The Department of Homeland Security (DHS) announced this week that a ransomware attack shut down a natural gas compressor facility for two days. While in the network, the attacker deployed software trying to “identify critical assets” before setting off the ransomware and in the process, may have also disabled detection processes in place to identify the ransomware. The date of the attack was not specified.

According to DHS, this attack is illustrative of the many attacks that are recently targeting energy and other critical infrastructure. The attack started through spear phishing emails that included malicious links. The attack allowed the intruder to access the information technology system, and because the IT system was not segmented from the operational technology (OT) system, the attacker was able to access the OT system as well.

Although the attackers were not able to obtain control over the facility, the facility implemented a controlled shutdown because the operator was unable to access and read operational information in real time. Unfortunately, according to reports, the facility’s emergency response plan did not address risk and response to cyber-attacks.

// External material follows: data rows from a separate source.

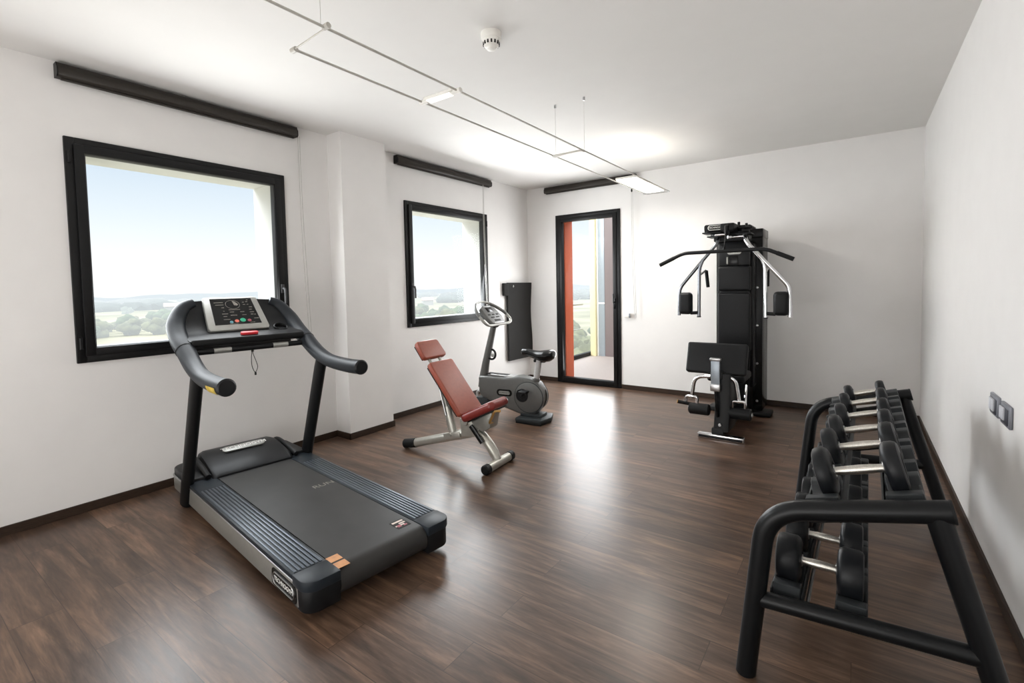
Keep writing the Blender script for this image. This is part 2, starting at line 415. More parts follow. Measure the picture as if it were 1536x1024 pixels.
# chain holder on the wall beside the door
r = thing('chain_mount', 'small white chain holder block on the wall just beside the terrace door', 'chain holder', (-2.335, D, .94))
obj('body', M().box((0, -.02, 0), (.075, .04, .05), .006), WHITEP, r)
obj('clip', M().box((.03, -.045, .0), (.018, .02, .055), .004), SWPLATE, r)

# ------------------------------------------------------------------ ceiling fittings
r = thing('smoke_detector', 'round white smoke detector with dark vent slots on the ceiling', 'smoke detector', (-1.625, 2.13, H))
obj('mounting_base', M().lathe([(0, 0), (.054, 0), (.056, -.006), (.055, -.03), (.05, -.036), (0, -.036)], 40), WHITEP, r)
obj('sensor_head', M().lathe([(0, -.034), (.047, -.034), (.046, -.05), (.040, -.072), (.028, -.078), (.024, -.088), (.012, -.092), (0, -.092)], 40), WHITEP, r)
m = M()
for k in range(14):
    a = 2*PI*k/14; m.box((.0435*math.cos(a), .0435*math.sin(a), -.06), (.006, .009, .017), .001, rot=Matrix.Rotation(a, 3, 'Z'))
obj('vent_slot', m, SLOT, r)

XA, XB, ZR = -1.637, -1.882, 2.312
r = thing('rail_light', 'long suspended two-rail light fitting with a glowing end panel under the ceiling', 'ceiling light', (-1.76, 3.1, H))
mx = Matrix.Translation((1.76, -3.1, -H))
obj('rail', M(mx).tube([(XA, -2.2, ZR), (XA, 5.22, ZR)], .0055, 10), WIREM, r)
obj('rail', M(mx).tube([(XB, 1.13, ZR), (XB, 5.22, ZR)], .0055, 10), WIREM, r)
obj('cross_bar', M(mx).tube([(XA+.02, 1.12, ZR), (XB-.02, 1.14, ZR)], .0035, 8).cyl((XA-.012, 1.12, ZR+.004), (XA+.02, 1.12, ZR+.004), .011, 12).cyl((XB-.02, 1.14, ZR), (XB+.01, 1.14, ZR), .011, 12), WIREM, r)
obj('cross_bar', M(mx).box(((XA+XB)/2, 3.22, ZR-.004), (.25, .05, .014), .004), WIREM, r)
def small_lamp(y):
    o = obj('lamp_housing', M(mx).box(((XA+XB)/2, y, ZR+.006), (.2, .05, .016), .005).cyl((XA-.035, y, ZR), (XA+.02, y, ZR), .013, 12).cyl((XB-.02, y, ZR), (XB+.035, y, ZR), .013, 12), WHITEP, r)
    obj('diffuser', M(mx).box(((XA+XB)/2, y, ZR-.006), (.16, .036, .01), .003), LAMP2, o)
small_lamp(1.86)
o = obj('lamp_housing', M(mx).span((XB+.03, 4.3, ZR-.004), (XA-.012, 5.1, ZR+.016), .004), WHITEP, r)
obj('diffuser', M(mx).span((XB+.036, 4.31, ZR-.012), (XA-.018, 5.09, ZR-.004), .002), LAMP, o)
obj('end_bracket', M(mx).tube(smooth_path([(XB, 5.12, ZR), (XB, 5.22, ZR), (XA, 5.22, ZR), (XA, 5.12, ZR)], .02), .006, 8).tube([(XB, 5.13, ZR), (XA, 5.13, ZR)], .006, 8).cyl((XB-.004, 5.16, ZR-.012), (XB-.004, 5.16, ZR+.012), .016, 14), STEEL, r)
for (x, y) in ((XA, 1.10), (XA, 3.245), (XB, 3.25), (XA, -1.2)):
    o = obj('suspension_wire', M(mx).tube([(x, y, ZR), (x, y, H-.02)], .0011, 6), WIREM, r)
    obj('ceiling_cup', M(mx).cyl((x, y, H-.025), (x, y, H), .009, 14, .002), STEEL, o)

# ------------------------------------------------------------------ switches on the right wall
def switch(y, label, lit):
    r = thing('wall_switch', label, 'switch', (R, y, .782), 0, 'switch plates on the side wall')
    obj('plate', M().box((-.006, 0, 0), (.012, .138, .088), .004), SWPLATE, r)
    obj('recess', M().box((-.0125, 0, -.002), (.004, .108, .062), .001), SWDARK, r)
    if lit:
        obj('rocker', M().box((-.016, .02, .004), (.008, .062, .05), .003), SWMOD, r)
    else:
        obj('rocker', M().box((-.016, .028, .002), (.008, .038, .052), .003).box((-.016, -.012, .002), (.008, .036, .052), .003), SWMOD, r)
switch(2.838, 'grey wall switch plate with two pale rockers, farther one of the pair', False)
switch(2.648, 'grey wall switch plate with one wide pale rocker, nearer one of the pair', True)

# ------------------------------------------------------------------ exercise mat on the left wall by the corner
r = thing('exercise_mat', 'charcoal exercise mat hanging on the wall beside the room corner', 'mat', (L, 5.49, .33))
t = bmesh.new(); W, Hh, th = .56, 1.055, .026; nx, nz_ = 10, 26; G = {}
for side in (0, 1):
    for i in range(nx+1):
        for j in range(nz_+1):
            y = -.27 + W*i/nx; z = Hh*j/nz_
            bul = .012*math.sin(z/Hh*PI*2.2+.6)*(.4+.6*i/nx)
            G[side, i, j] = t.verts.new((.022 + bul*.6 + (th if side else 0), y + .006*math.sin(z*7)*(i/nx), z))
for i in range(nx):
    for j in range(nz_):
        t.faces.new([G[1, i, j], G[1, i+1, j], G[1, i+1, j+1], G[1, i, j+1]]); t.faces.new([G[0, i, j], G[0, i, j+1], G[0, i+1, j+1], G[0, i+1, j]])
for i in range(nx):
    t.faces.new([G[0, i, 0], G[0, i+1, 0], G[1, i+1, 0], G[1, i, 0]]); t.faces.new([G[0, i, nz_], G[1, i, nz_], G[1, i+1, nz_], G[0, i+1, nz_]])
for j in range(nz_):
    t.faces.new([G[0, 0, j], G[1, 0, j], G[1, 0, j+1], G[0, 0, j+1]]); t.faces.new([G[0, nx, j], G[0, nx, j+1], G[1, nx, j+1], G[1, nx, j]])
bmesh.ops.recalc_face_normals(t, faces=t.faces[:])
obj('foam_sheet', t, MATF, r)
obj('top_flap', M().box((.03, -.30, .965), (.045, .1, .17), .008), MATF, r)
obj('eyelet', M().cyl((.045, -.16, 1.0), (.062, -.16, 1.0), .011, 16, .002), STEEL, r)
obj('hook', M().tube(smooth_path([(0, -.16, 1.02), (.06, -.16, 1.02), (.066, -.16, 1.0)], .008), .004, 8), STEEL, r)
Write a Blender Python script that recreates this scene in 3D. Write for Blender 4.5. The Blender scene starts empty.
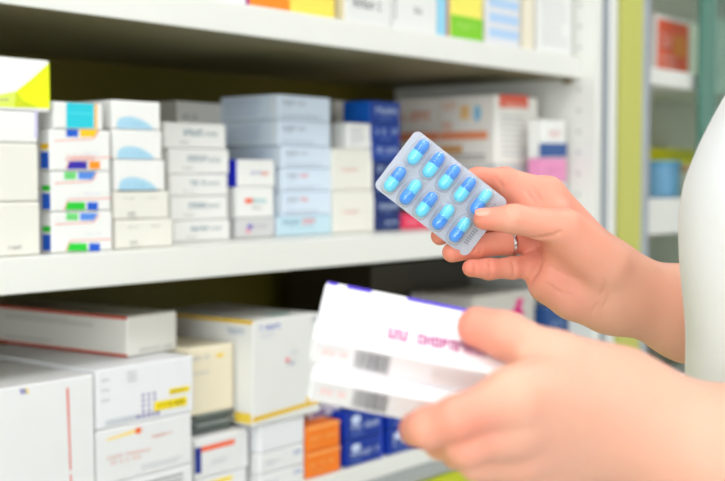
# A pharmacist's hands choosing medicines in front of a stocked pharmacy shelf.
# World: X runs along the shelves (away from the viewer), Y into the shelves, Z up, metres.
import bpy, bmesh, math, random
import numpy as np
from mathutils import Vector, Matrix
random.seed(7)
scene = bpy.context.scene
COL = scene.collection

# ------------------------------------------------------------------ camera geometry (used to convert photo measurements to metres)
F = 1196.0
TH, PIT = math.radians(39.3), math.radians(-3.0)
CAM = np.array([0.0, 0.0, 1.342])
FH = np.array([math.cos(TH), math.sin(TH), 0.0]); RT = np.array([math.sin(TH), -math.cos(TH), 0.0]); UZ = np.array([0, 0, 1.0])
FW = FH*math.cos(PIT) + UZ*math.sin(PIT); UP = UZ*math.cos(PIT) - FH*math.sin(PIT)
def ray(x, y): return RT*((x-362.5)/F) + UP*((240.5-y)/F) + FW
def at(x, y, d): return CAM + ray(x, y)*d
def on_y(x, y, Y): r = ray(x, y); return CAM + r*(Y/r[1])
def on_x(x, y, X): r = ray(x, y); return CAM + r*(X/r[0])
def on_z(x, y, Z): r = ray(x, y); return CAM + r*((Z-CAM[2])/r[2])

# ------------------------------------------------------------------ materials
def lin(c):
    return tuple(((v/255.0)/12.92 if v/255.0 <= 0.04045 else ((v/255.0+0.055)/1.055)**2.4) for v in c)
MATS = {}
def mat(name, rgb=None, rough=0.5, metal=0.0, spec=0.5, noise=0.0, nscale=30.0, bump=0.0, bscale=200.0):
    if name in MATS: return MATS[name]
    m = bpy.data.materials.new(name); m.use_nodes = True
    nt = m.node_tree; b = nt.nodes['Principled BSDF']
    c = lin(rgb)+(1,)
    b.inputs['Base Color'].default_value = c
    b.inputs['Roughness'].default_value = rough; b.inputs['Metallic'].default_value = metal
    b.inputs['Specular IOR Level'].default_value = spec
    if noise or bump:
        tc = nt.nodes.new('ShaderNodeTexCoord')
    if noise:
        n = nt.nodes.new('ShaderNodeTexNoise'); n.inputs['Scale'].default_value = nscale; n.inputs['Detail'].default_value = 3
        r = nt.nodes.new('ShaderNodeMix'); r.data_type = 'RGBA'
        r.inputs['A'].default_value = tuple(v*(1-noise) for v in c[:3])+(1,); r.inputs['B'].default_value = tuple(min(1, v*(1+noise)) for v in c[:3])+(1,)
        nt.links.new(tc.outputs['Object'], n.inputs['Vector']); nt.links.new(n.outputs['Fac'], r.inputs['Factor'])
        nt.links.new(r.outputs['Result'], b.inputs['Base Color'])
    if bump:
        n2 = nt.nodes.new('ShaderNodeTexNoise'); n2.inputs['Scale'].default_value = bscale; n2.inputs['Detail'].default_value = 4
        bp = nt.nodes.new('ShaderNodeBump'); bp.inputs['Strength'].default_value = bump; bp.inputs['Distance'].default_value = 0.002
        nt.links.new(tc.outputs['Object'], n2.inputs['Vector']); nt.links.new(n2.outputs['Fac'], bp.inputs['Height'])
        nt.links.new(bp.outputs['Normal'], b.inputs['Normal'])
    MATS[name] = m
    return m
def ink(rgb):
    return mat('ink_%02x%02x%02x' % tuple(rgb), rgb, 0.4)
def card(rgb):
    return mat('card_%02x%02x%02x' % tuple(rgb), rgb, 0.42, noise=0.025, nscale=14)

M_SHELF = mat('white_melamine', (234, 234, 228), 0.35, noise=0.02, nscale=5)
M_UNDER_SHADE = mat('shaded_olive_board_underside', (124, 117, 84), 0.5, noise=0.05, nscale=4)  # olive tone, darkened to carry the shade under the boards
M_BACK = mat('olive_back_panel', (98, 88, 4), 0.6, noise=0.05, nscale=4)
M_GREEN = mat('yellow_green_laminate', (200, 200, 100), 0.4, noise=0.03, nscale=6)
M_DRAWER = mat('lime_drawer_front', (196, 204, 30), 0.35, noise=0.03, nscale=6)
M_ALU = mat('brushed_aluminium', (190, 196, 204), 0.35, metal=0.6, noise=0.04, nscale=60)
M_GREY = mat('grey_edging', (168, 172, 172), 0.5, noise=0.03, nscale=20)
M_DARK = mat('dark_gap', (45, 45, 42), 0.8, noise=0.05, nscale=20)
M_CABBACK = mat('grey_cabinet_back', (226, 214, 204), 0.6, noise=0.03, nscale=6)
M_WALL = mat('wall_paint', (233, 234, 234), 0.85, noise=0.02, nscale=3, bump=0.15, bscale=120)
M_CEIL = mat('ceiling_paint', (240, 241, 242), 0.9, noise=0.02, nscale=3)
M_FLOOR = mat('floor_vinyl', (192, 191, 188), 0.35, noise=0.08, nscale=8)

def glass_mat(name, tint, gl=0.12, ior=1.5):
    m = bpy.data.materials.new(name); m.use_nodes = True
    nt = m.node_tree; nt.nodes.clear()
    o = nt.nodes.new('ShaderNodeOutputMaterial'); mx = nt.nodes.new('ShaderNodeMixShader')
    t = nt.nodes.new('ShaderNodeBsdfTransparent'); t.inputs['Color'].default_value = lin(tint)+(1,)
    g = nt.nodes.new('ShaderNodeBsdfGlossy'); g.inputs['Roughness'].default_value = gl; g.inputs['Color'].default_value = (1, 1, 1, 1)
    lw = nt.nodes.new('ShaderNodeLayerWeight'); lw.inputs['Blend'].default_value = 0.5
    pw = nt.nodes.new('ShaderNodeMath'); pw.operation = 'POWER'; pw.inputs[1].default_value = 5.0
    fr = nt.nodes.new('ShaderNodeMath'); fr.operation = 'MULTIPLY_ADD'; fr.inputs[1].default_value = 0.7; fr.inputs[2].default_value = ((ior-1)/(ior+1))**2
    nt.links.new(lw.outputs['Facing'], pw.inputs[0]); nt.links.new(pw.outputs[0], fr.inputs[0])
    nt.links.new(fr.outputs[0], mx.inputs[0]); nt.links.new(t.outputs[0], mx.inputs[1]); nt.links.new(g.outputs[0], mx.inputs[2])
    nt.links.new(mx.outputs[0], o.inputs['Surface'])
    MATS[name] = m
    return m
M_CLEAR = glass_mat('clear_window_glass', (250, 252, 252), 0.02)
FILL_FRONT, FILL_LEFT = 32.0, 104.0
M_PANE = glass_mat('green_tinted_glass', (222, 236, 230), 0.02)
M_PVC = glass_mat('clear_blister_plastic', (252, 253, 255), 0.12, 1.28)
def pocket_mat():
    m = bpy.data.materials.new('hazy_blister_pocket'); m.use_nodes = True
    nt = m.node_tree; nt.nodes.clear()
    o = nt.nodes.new('ShaderNodeOutputMaterial'); m1 = nt.nodes.new('ShaderNodeMixShader'); m2 = nt.nodes.new('ShaderNodeMixShader')
    t = nt.nodes.new('ShaderNodeBsdfTransparent'); d = nt.nodes.new('ShaderNodeBsdfDiffuse'); d.inputs['Color'].default_value = (0.92, 0.94, 0.97, 1)
    g = nt.nodes.new('ShaderNodeBsdfGlossy'); g.inputs['Roughness'].default_value = 0.16
    lw = nt.nodes.new('ShaderNodeLayerWeight'); lw.inputs['Blend'].default_value = 0.35
    p = nt.nodes.new('ShaderNodeMath'); p.operation = 'MULTIPLY'; p.inputs[1].default_value = 0.42
    nt.links.new(lw.outputs['Facing'], p.inputs[0]); nt.links.new(p.outputs[0], m1.inputs[0])
    nt.links.new(t.outputs[0], m1.inputs[1]); nt.links.new(d.outputs[0], m1.inputs[2])
    m2.inputs[0].default_value = 0.07
    nt.links.new(m1.outputs[0], m2.inputs[1]); nt.links.new(g.outputs[0], m2.inputs[2]); nt.links.new(m2.outputs[0], o.inputs['Surface'])
    return m
M_POCKET = pocket_mat()
M_GLASSEDGE = mat('teal_glass_edge', (84, 134, 118), 0.25)
M_FOIL = mat('blister_foil', (194, 194, 198), 0.38, metal=0.25, noise=0.04, nscale=300, bump=0.10, bscale=900)
M_FOIL_MARK = mat('foil_marking', (150, 152, 158), 0.5, metal=0.3)
M_CAPBLUE = mat('capsule_mid_blue', (40, 146, 246), 0.2)
M_CAPCYAN = mat('capsule_light_cyan', (98, 218, 252), 0.2)
M_SILVER = mat('silver', (215, 215, 218), 0.15, metal=1.0)

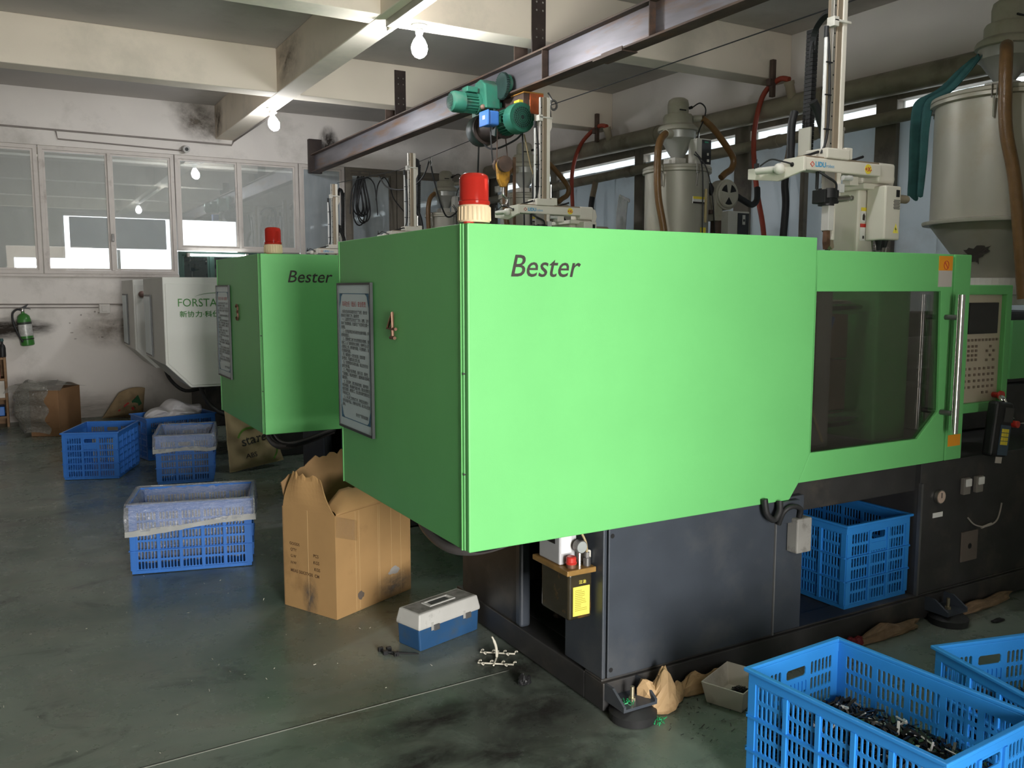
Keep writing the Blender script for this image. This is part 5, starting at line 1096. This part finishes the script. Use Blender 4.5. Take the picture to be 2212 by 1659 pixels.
for xx in (.075, .265):
    part('latch', MB().box(xx, xx+.035, -.010, -.001, .075, .102), mat('latch_grey', (.09, .09, .09), .5), tb, world=False, bev=.004)
    for q in range(3): part('latch_rib', MB().box(xx-.012+q*.005, xx-.010+q*.005, -.0065, -.0035, .08, .115), tbw, tb, world=False)
# ================================================================== LUBRICATION PUMP
lp = thing('lubrication_pump', 'lubrication pump with brown oil tank and yellow label on the press base', 'pump', (1.73, 2.64, .345))
oil = mat('oil_tank', (.035, .028, .016), .2, var=.3, scale=14, dirt=(.20, .10, .02), dscale=9, coat=.3)
tk = part('tank', MB().box(1.682, 1.785, 2.548, 2.74, .350, .525), oil, lp, bev=.01, seg=3)
part('tank_lid', MB().box(1.664, 1.79, 2.53, 2.775, .525, .545), mat('lid_amber', (.30, .17, .05), .4, var=.3, scale=15), lp, bev=.003)
part('pump_housing', MB().box(1.675, 1.75, 2.60, 2.745, .546, .71), mat('pump_grey', (.50, .50, .52), .4, var=.06), lp, bev=.006)
part('housing_label', MB().box(1.6735, 1.6755, 2.63, 2.72, .62, .665), black, lp)
part('front_label', MB().box(1.680, 1.725, 2.598, 2.6005, .59, .67), paperw, lp)
part('yellow_label', MB().box(1.700, 1.772, 2.5455, 2.549, .366, .475), yellow2, tk)
mk = MB(); R = random.Random(2)
for r in range(12):
    mk.box(1.707, 1.707+R.uniform(.025, .055), 2.5448, 2.5456, .385+r*.0068, .387+r*.0068)
o = part('label_text', mk, mat('label_brown', (.30, .22, .04), .6), tk); o['kind'] = 'stuff'
text('注油', .016, yellow2, tk, (1.725, 2.547, .485), (1, 0, 0), (0, 0, 1))
part('filler_neck', MB().cyl((1.703, 2.565, .545), (1.703, 2.565, .560), .018, n=14), brass, lp, smooth=40)
cpn = MB().lathe([(.020, 0), (.022, .006), (.019, .008), (.019, .024), (.015, .028)], (1.703, 2.565, .559), 14)
part('filler_cap', cpn, red, lp, smooth=25)
part('gauge_stem', MB().cyl((1.742, 2.57, .545), (1.742, 2.57, .60), .007, n=8), steel, lp, smooth=40)
g = part('gauge', MB().cyl((1.742, 2.555, .618), (1.742, 2.58, .618), .024, n=18), castiron, lp, smooth=40)
part('gauge_glass', MB().cyl((1.742, 2.552, .618), (1.742, 2.5555, .618), .021, n=18), mat('gauge_face', (.35, .37, .36), .15), g, smooth=40)
part('outlet_fitting', MB().cyl((1.768, 2.56, .545), (1.768, 2.56, .575), .015, n=10).cyl((1.768, 2.56, .575), (1.768, 2.56, .595), .010, n=6), castiron, lp, smooth=40)
part('oil_pipe', MB().tube(smoothpath([(1.768, 2.56, .59), (1.766, 2.565, .63), (1.752, 2.58, .67), (1.735, 2.60, .70)]), .005, 7), mat('oil_pipe', (.36, .28, .14), .4), lp, smooth=60)
part('mount_ear', MB().box(1.77, 1.789, 2.56, 2.70, .546, .60), ivory, lp, bev=.006)
# ================================================================== HANDHELD ROBOT CONTROLLER
tp = thing('teach_pendant', 'black handheld controller with yellow keys hanging below the operator panel', 'controller', (4.08, 2.43, .74))
M = Matrix.Translation((4.08, 2.43, .885)) @ Matrix.Rotation(math.radians(8), 4, 'Y')
part('housing', MB().box(-.085, .05, -.02, .035, -.135, .13, M), black, tp, bev=.015, seg=3)
part('screen', MB().box(-.025, .045, -.024, -.0195, .035, .105, M), mat('dim_lcd', (.045, .045, .042), .3), tp)
part('key_plate', MB().box(-.04, .04, -.0225, -.0195, -.125, .02, M), mat('key_blue', (.05, .08, .12), .5), tp)
for r in range(4):
    for c in range(3): part('key', MB().box(-.03+c*.019, -.014+c*.019, -.0255, -.022, -.075+r*.02, -.058+r*.02, M), yellow, tp)
part('stop_button', MB().cyl(M @ Vector((.075, -.01, .03)), M @ Vector((.075, -.035, .03)), .017, n=14), red, tp, smooth=40)
part('side_grip', MB().box(.05, .095, -.01, .03, .0, .06, M), black, tp, bev=.008)
part('tag', MB().box(-.03, .02, -.012, -.010, -.165, -.135, M), paper, tp)
part('hanger', MB().tube(smoothpath([M @ Vector((-.02, .0, .13)), M @ Vector((-.01, .02, .15)), M @ Vector((.03, .03, .15)), M @ Vector((.04, .02, .125))]), .009, 8), steel, tp, smooth=60)
# ================================================================== SACKS AND BAGS
def sack(name, label, m, f, nu=24, nv=16, sub=1, base=(0, 0, 0), loc=None, rz=0, grp=None, cat='sack', crump=.012, seed=1):
    """closed pillow: f(u, v) -> (centre x, z, half thickness) ; front and back skins share the seam"""
    R = random.Random(seed); mb = MB(); n1 = nu+1
    ph = [R.uniform(0, 6.28) for _ in range(6)]
    def wr(u, v, s): return crump*(.5*abs(math.sin(u*13+v*19+ph[4]))+.35*abs(math.sin(u*31-v*17+ph[5]))+math.sin(u*9+ph[0]+v*4)*math.sin(v*7+ph[1])+.6*math.sin(u*17+v*11+ph[2])+.5*math.sin(v*23-u*6+ph[3]))*s
    vs = []
    for side in (-1, 1):
        for j in range(nv+1):
            for i in range(nu+1):
                u, v = i/nu, j/nv; x, z, th = f(u, v); e = max(0, math.sin(math.pi*u))**.5*max(0, math.sin(math.pi*min(1, max(0, v))))**.4
                y = side*th*e+wr(u, v, .4+e); vs.append((x, y, max(.003, z+wr(v, u, .5*e))))
    k = n1*(nv+1); fs = []
    for j in range(nv):
        for i in range(nu):
            a = j*n1+i; fs.append((a, a+1, a+n1+1, a+n1)); fs.append((k+a, k+a+n1, k+a+n1+1, k+a+1))
    mb.add(vs, fs)
    bm = None
    o = part(name, mb, m, None, smooth=70)
    b = bmesh.new(); b.from_mesh(o.data); bmesh.ops.remove_doubles(b, verts=b.verts, dist=.0015); b.to_mesh(o.data); b.free()
    for p in o.data.polygons: p.use_smooth = True
    if sub: md = o.modifiers.new('u', 'SUBSURF'); md.levels = sub; md.render_levels = sub
    o.location = loc; o.rotation_euler = (0, 0, rz); return tag(o, label, cat, grp)
from mathutils.bvhtree import BVHTree
def decal(o, s):
    """lay a flat print on the wrinkled front of a sack"""
    me = s.data; t = BVHTree.FromPolygons([v.co[:] for v in me.vertices], [p.vertices[:] for p in me.polygons])
    for v in o.data.vertices:
        h = t.ray_cast(Vector((v.co.x, -1, v.co.z)), Vector((0, 1, 0)))
        if h[0] is not None: v.co.y = h[0].y-.004+min(0, (v.co.y+.1)*.15)
    return o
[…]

It is imperative that emergency response, incident response, contingent operations and disaster recovery plans all anticipate and are able to respond to cyber-attacks. DHS further urged critical infrastructure organizations to:

  • include cyber-risk planning in their incident response strategies;
  • practice failover to alternate control systems (back-ups);
  • conduct tabletop exercises to train employees, identify technical and human points of failure for operational visibility; and
  • recognize the safety implications of cyber-attacks, among other steps.

These are all basic cyber-hygiene practices that critical infrastructure facilities and operators may wish to consider implementing, particularly because of the devastation that could result from a significant cyber-attack.